TASK OBJECTIVE —
Transcribe the material in full, exactly as written.

RECORDS SUPPLIED —

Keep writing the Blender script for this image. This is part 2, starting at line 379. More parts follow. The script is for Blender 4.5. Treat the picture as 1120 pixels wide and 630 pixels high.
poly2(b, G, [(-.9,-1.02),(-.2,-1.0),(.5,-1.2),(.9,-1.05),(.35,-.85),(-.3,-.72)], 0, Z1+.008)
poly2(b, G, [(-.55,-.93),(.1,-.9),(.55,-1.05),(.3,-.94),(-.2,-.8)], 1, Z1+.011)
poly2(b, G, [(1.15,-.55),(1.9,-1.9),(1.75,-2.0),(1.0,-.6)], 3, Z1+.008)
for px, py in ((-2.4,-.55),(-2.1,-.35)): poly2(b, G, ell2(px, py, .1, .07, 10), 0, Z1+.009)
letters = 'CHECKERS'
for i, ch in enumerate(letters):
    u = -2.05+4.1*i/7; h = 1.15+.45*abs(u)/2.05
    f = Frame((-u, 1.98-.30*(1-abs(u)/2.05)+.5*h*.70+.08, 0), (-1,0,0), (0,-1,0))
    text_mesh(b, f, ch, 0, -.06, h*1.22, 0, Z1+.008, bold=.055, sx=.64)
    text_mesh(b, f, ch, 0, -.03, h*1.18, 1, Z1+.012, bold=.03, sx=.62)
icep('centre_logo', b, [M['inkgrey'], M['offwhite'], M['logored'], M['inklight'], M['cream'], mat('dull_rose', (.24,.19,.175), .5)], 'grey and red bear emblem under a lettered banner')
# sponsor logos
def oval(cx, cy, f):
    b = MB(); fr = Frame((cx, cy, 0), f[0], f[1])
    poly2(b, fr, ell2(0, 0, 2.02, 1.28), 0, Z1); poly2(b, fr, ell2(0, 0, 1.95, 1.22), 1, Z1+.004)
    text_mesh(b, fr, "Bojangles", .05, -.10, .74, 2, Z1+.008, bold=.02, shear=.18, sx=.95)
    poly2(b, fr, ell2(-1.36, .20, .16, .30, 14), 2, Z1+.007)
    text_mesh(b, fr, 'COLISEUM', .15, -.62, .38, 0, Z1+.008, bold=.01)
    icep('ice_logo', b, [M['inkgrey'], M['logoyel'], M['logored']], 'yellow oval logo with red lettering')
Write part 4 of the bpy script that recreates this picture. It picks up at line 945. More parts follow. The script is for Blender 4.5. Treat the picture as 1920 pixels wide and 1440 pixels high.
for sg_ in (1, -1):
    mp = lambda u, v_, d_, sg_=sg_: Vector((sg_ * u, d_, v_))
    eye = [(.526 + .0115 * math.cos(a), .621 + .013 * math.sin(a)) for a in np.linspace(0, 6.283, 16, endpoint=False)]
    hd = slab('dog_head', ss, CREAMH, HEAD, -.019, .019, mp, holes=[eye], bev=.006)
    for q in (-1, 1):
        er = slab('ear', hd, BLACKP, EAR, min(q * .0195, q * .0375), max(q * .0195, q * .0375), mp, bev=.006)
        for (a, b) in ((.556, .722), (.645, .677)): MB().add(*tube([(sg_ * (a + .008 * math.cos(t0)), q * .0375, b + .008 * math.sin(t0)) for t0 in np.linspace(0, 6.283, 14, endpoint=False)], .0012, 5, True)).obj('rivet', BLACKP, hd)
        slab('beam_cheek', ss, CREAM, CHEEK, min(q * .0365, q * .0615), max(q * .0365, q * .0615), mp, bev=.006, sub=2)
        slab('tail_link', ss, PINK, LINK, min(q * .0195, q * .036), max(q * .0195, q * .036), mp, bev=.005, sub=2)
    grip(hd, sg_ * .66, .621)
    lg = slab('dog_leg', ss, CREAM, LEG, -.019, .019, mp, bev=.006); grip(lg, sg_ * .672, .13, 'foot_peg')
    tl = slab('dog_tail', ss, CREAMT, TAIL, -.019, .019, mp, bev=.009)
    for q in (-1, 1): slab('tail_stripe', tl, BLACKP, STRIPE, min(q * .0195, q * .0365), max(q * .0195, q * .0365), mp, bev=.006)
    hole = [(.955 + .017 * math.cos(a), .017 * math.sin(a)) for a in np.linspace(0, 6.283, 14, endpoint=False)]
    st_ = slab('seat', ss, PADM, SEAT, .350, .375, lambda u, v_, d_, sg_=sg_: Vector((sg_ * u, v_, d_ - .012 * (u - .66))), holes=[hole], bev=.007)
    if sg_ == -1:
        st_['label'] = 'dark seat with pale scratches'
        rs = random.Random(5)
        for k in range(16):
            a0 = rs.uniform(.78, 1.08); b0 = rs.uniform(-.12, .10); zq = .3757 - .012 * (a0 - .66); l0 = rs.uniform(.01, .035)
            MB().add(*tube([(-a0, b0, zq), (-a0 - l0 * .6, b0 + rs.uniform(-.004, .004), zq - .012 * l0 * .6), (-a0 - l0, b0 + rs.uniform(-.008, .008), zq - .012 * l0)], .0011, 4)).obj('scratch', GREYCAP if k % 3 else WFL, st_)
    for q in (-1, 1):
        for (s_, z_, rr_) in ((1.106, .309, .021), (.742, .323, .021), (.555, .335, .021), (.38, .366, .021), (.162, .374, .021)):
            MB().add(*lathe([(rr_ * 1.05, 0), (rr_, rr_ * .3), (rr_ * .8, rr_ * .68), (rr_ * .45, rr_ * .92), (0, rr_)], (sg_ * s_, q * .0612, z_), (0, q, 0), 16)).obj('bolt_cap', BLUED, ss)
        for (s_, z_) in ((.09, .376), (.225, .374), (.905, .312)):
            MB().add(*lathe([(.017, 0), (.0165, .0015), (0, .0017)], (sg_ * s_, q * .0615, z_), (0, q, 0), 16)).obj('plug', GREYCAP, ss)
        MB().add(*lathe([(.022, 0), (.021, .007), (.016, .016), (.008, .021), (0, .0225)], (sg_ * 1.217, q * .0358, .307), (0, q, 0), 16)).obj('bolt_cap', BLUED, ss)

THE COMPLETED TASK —
Keep writing the Blender script for this image. This is part 2, starting at line 379. More parts follow. The script is for Blender 4.5. Treat the picture as 1120 pixels wide and 630 pixels high.
poly2(b, G, [(-.9,-1.02),(-.2,-1.0),(.5,-1.2),(.9,-1.05),(.35,-.85),(-.3,-.72)], 0, Z1+.008)
poly2(b, G, [(-.55,-.93),(.1,-.9),(.55,-1.05),(.3,-.94),(-.2,-.8)], 1, Z1+.011)
poly2(b, G, [(1.15,-.55),(1.9,-1.9),(1.75,-2.0),(1.0,-.6)], 3, Z1+.008)
for px, py in ((-2.4,-.55),(-2.1,-.35)): poly2(b, G, ell2(px, py, .1, .07, 10), 0, Z1+.009)
letters = 'CHECKERS'
for i, ch in enumerate(letters):
    u = -2.05+4.1*i/7; h = 1.15+.45*abs(u)/2.05
    f = Frame((-u, 1.98-.30*(1-abs(u)/2.05)+.5*h*.70+.08, 0), (-1,0,0), (0,-1,0))
    text_mesh(b, f, ch, 0, -.06, h*1.22, 0, Z1+.008, bold=.055, sx=.64)
    text_mesh(b, f, ch, 0, -.03, h*1.18, 1, Z1+.012, bold=.03, sx=.62)
icep('centre_logo', b, [M['inkgrey'], M['offwhite'], M['logored'], M['inklight'], M['cream'], mat('dull_rose', (.24,.19,.175), .5)], 'grey and red bear emblem under a lettered banner')
# sponsor logos
def oval(cx, cy, f):
    b = MB(); fr = Frame((cx, cy, 0), f[0], f[1])
    poly2(b, fr, ell2(0, 0, 2.02, 1.28), 0, Z1); poly2(b, fr, ell2(0, 0, 1.95, 1.22), 1, Z1+.004)
    text_mesh(b, fr, "Bojangles", .05, -.10, .74, 2, Z1+.008, bold=.02, shear=.18, sx=.95)
    poly2(b, fr, ell2(-1.36, .20, .16, .30, 14), 2, Z1+.007)
    text_mesh(b, fr, 'COLISEUM', .15, -.62, .38, 0, Z1+.008, bold=.01)
    icep('ice_logo', b, [M['inkgrey'], M['logoyel'], M['logored']], 'yellow oval logo with red lettering')
Write part 4 of the bpy script that recreates this picture. It picks up at line 945. More parts follow. The script is for Blender 4.5. Treat the picture as 1920 pixels wide and 1440 pixels high.
for sg_ in (1, -1):
    mp = lambda u, v_, d_, sg_=sg_: Vector((sg_ * u, d_, v_))
    eye = [(.526 + .0115 * math.cos(a), .621 + .013 * math.sin(a)) for a in np.linspace(0, 6.283, 16, endpoint=False)]
    hd = slab('dog_head', ss, CREAMH, HEAD, -.019, .019, mp, holes=[eye], bev=.006)
    for q in (-1, 1):
        er = slab('ear', hd, BLACKP, EAR, min(q * .0195, q * .0375), max(q * .0195, q * .0375), mp, bev=.006)
        for (a, b) in ((.556, .722), (.645, .677)): MB().add(*tube([(sg_ * (a + .008 * math.cos(t0)), q * .0375, b + .008 * math.sin(t0)) for t0 in np.linspace(0, 6.283, 14, endpoint=False)], .0012, 5, True)).obj('rivet', BLACKP, hd)
        slab('beam_cheek', ss, CREAM, CHEEK, min(q * .0365, q * .0615), max(q * .0365, q * .0615), mp, bev=.006, sub=2)
        slab('tail_link', ss, PINK, LINK, min(q * .0195, q * .036), max(q * .0195, q * .036), mp, bev=.005, sub=2)
    grip(hd, sg_ * .66, .621)
    lg = slab('dog_leg', ss, CREAM, LEG, -.019, .019, mp, bev=.006); grip(lg, sg_ * .672, .13, 'foot_peg')
    tl = slab('dog_tail', ss, CREAMT, TAIL, -.019, .019, mp, bev=.009)
    for q in (-1, 1): slab('tail_stripe', tl, BLACKP, STRIPE, min(q * .0195, q * .0365), max(q * .0195, q * .0365), mp, bev=.006)
    hole = [(.955 + .017 * math.cos(a), .017 * math.sin(a)) for a in np.linspace(0, 6.283, 14, endpoint=False)]
    st_ = slab('seat', ss, PADM, SEAT, .350, .375, lambda u, v_, d_, sg_=sg_: Vector((sg_ * u, v_, d_ - .012 * (u - .66))), holes=[hole], bev=.007)
    if sg_ == -1:
        st_['label'] = 'dark seat with pale scratches'
        rs = random.Random(5)
        for k in range(16):
            a0 = rs.uniform(.78, 1.08); b0 = rs.uniform(-.12, .10); zq = .3757 - .012 * (a0 - .66); l0 = rs.uniform(.01, .035)
            MB().add(*tube([(-a0, b0, zq), (-a0 - l0 * .6, b0 + rs.uniform(-.004, .004), zq - .012 * l0 * .6), (-a0 - l0, b0 + rs.uniform(-.008, .008), zq - .012 * l0)], .0011, 4)).obj('scratch', GREYCAP if k % 3 else WFL, st_)
    for q in (-1, 1):
        for (s_, z_, rr_) in ((1.106, .309, .021), (.742, .323, .021), (.555, .335, .021), (.38, .366, .021), (.162, .374, .021)):
            MB().add(*lathe([(rr_ * 1.05, 0), (rr_, rr_ * .3), (rr_ * .8, rr_ * .68), (rr_ * .45, rr_ * .92), (0, rr_)], (sg_ * s_, q * .0612, z_), (0, q, 0), 16)).obj('bolt_cap', BLUED, ss)
        for (s_, z_) in ((.09, .376), (.225, .374), (.905, .312)):
            MB().add(*lathe([(.017, 0), (.0165, .0015), (0, .0017)], (sg_ * s_, q * .0615, z_), (0, q, 0), 16)).obj('plug', GREYCAP, ss)
        MB().add(*lathe([(.022, 0), (.021, .007), (.016, .016), (.008, .021), (0, .0225)], (sg_ * 1.217, q * .0358, .307), (0, q, 0), 16)).obj('bolt_cap', BLUED, ss)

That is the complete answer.